Negli ultimi giorni se ne sono sentite di tutti i colori: “il M5S si prepara a scomparire”, “il Movimento cinque stelle è in picchiata”, “Giuseppe Conte non è un vero leader”, “Giuseppe Conte è già politicamente morto”. Al di là delle frasi di circostanza per girare il coltello nella piaga, c’è da riconoscere che i sondaggi ultimamente non sorridono ai pentastellati. L’ultimo colpo è arrivato da Swg che certificherebbe una perdita di consensi di quasi un punto percentuale in una sola settimana. Ma non solo. La prima forza del Parlamento, che nel 2018 prese il 33%, ora scende sotto la soglia psicologica del 15%
LENTO PEDE. Un dato che ovviamente va preso per quello che è (un sondaggio, con tutti i limiti del caso), ma che inevitabilmente – secondo quanto il nostro giornale è in grado di raccontare – ha creato scompiglio all’interno dei gruppi parlamentari. “È il minimo storico per il Movimento”, mormora più di qualcuno nei corridoi tra Palazzo Madama e Montecitorio. Ciò che manca in molti casi, però, è la lucidità di analisi, come spiega un senatore M5S.
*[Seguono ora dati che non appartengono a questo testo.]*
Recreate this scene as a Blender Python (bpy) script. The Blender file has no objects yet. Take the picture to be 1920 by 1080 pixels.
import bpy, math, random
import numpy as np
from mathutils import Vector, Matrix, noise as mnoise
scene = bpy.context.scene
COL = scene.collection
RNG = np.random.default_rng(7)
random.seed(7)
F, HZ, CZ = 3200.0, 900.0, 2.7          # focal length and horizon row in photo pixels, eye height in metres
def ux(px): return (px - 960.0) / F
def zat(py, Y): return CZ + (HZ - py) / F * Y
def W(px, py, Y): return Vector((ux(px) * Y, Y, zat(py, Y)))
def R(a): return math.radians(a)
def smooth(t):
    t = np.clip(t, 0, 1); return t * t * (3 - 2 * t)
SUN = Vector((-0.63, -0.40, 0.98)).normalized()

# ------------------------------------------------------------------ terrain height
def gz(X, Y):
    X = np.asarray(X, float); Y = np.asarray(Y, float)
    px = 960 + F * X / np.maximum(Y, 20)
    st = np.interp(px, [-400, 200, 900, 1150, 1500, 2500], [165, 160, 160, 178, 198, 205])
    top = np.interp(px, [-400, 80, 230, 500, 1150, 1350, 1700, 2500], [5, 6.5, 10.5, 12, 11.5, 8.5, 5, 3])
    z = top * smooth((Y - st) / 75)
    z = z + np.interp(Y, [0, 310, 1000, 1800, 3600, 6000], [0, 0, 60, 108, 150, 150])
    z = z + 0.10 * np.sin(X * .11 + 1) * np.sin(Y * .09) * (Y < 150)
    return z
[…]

“Non possiamo negarlo – spiega – Sicuramente tra noi c’è qualcuno che è interessato a una rielezione e dunque è preoccupato dalla potenziale perdita di consensi. Però non possiamo non ricordare che questo è un periodo di grandi cambiamenti per il Movimento”. Ed è un punto, questo, su cui tutti sono concordi. Ciò che semmai si critica a Giuseppe Conte è la lentezza di alcune decisioni e di alcuni passaggi determinanti per la rivoluzione pentastellata.
“Quasi cinque mesi per nominare presidente e vicepresidenti è un po’ tanto…”, lamenta qualcuno. Adesso, però, si è partiti, la road map è tracciata e per primo Conte non vuole fare passi indietro. “Si viaggerà – spiegano fonti pentastellate – sue due binari fondamentali: da una parte vogliamo incidere ancora di più sull’azione di governo con azioni chiare, forti, decise”. Un esempio eclatante è stata la durissima presa di posizione di Conte dopo le nomine del Cda della Rai (leggi l’articolo). Seguiranno altre battaglie di questo tipo che restituiscano al M5S un carattere identitario che negli ultimi anni è andato perduto.
TERRITORIO PRIMA DI TUTTO. Ma il vero “effetto Conte” – si augurano attivisti e simpatizzanti – deve vedersi e mostrarsi soprattutto sul territorio. L’ex presidente del Consiglio, d’altronde, è stato chiaro sul punto: il Movimento deve riacquistare il suo peso specifico nelle piazze, nei meet-up, tra le persone. Finora, al di là dei pienoni di Conte in giro per l’Italia durante l’ultima campagna elettorale, poco si è visto. Il difficile sarà dare una struttura organizzativa al M5S anche a livello locale, senza cadere nella contraddizione di un’impostazione partitica che farebbe cadere ulteriori tabu al Movimento d’origine.
E qui si arriva a un altro tema altrettanto importante: quello di incassare fondi per avere i mezzi necessari al cambio di passo. La strategia attendista, secondo molti, dipenderebbe anche da tutto questo. Ed ecco perché il Conte avrebbe pensato alla possibilità di accedere al due per mille: in assenza di restituzioni di stipendi (su cui ancora non è ben chiaro quale sia l’andazzo dei singoli parlamentari), c’è necessità di capire come far entrare fondi nel modo più trasparente possibile. Al di là del “vil denaro”, però, ciò che conta è che il dado è stato tratto. Ora si attendono solo i risultati. E la risalita nei sondaggi.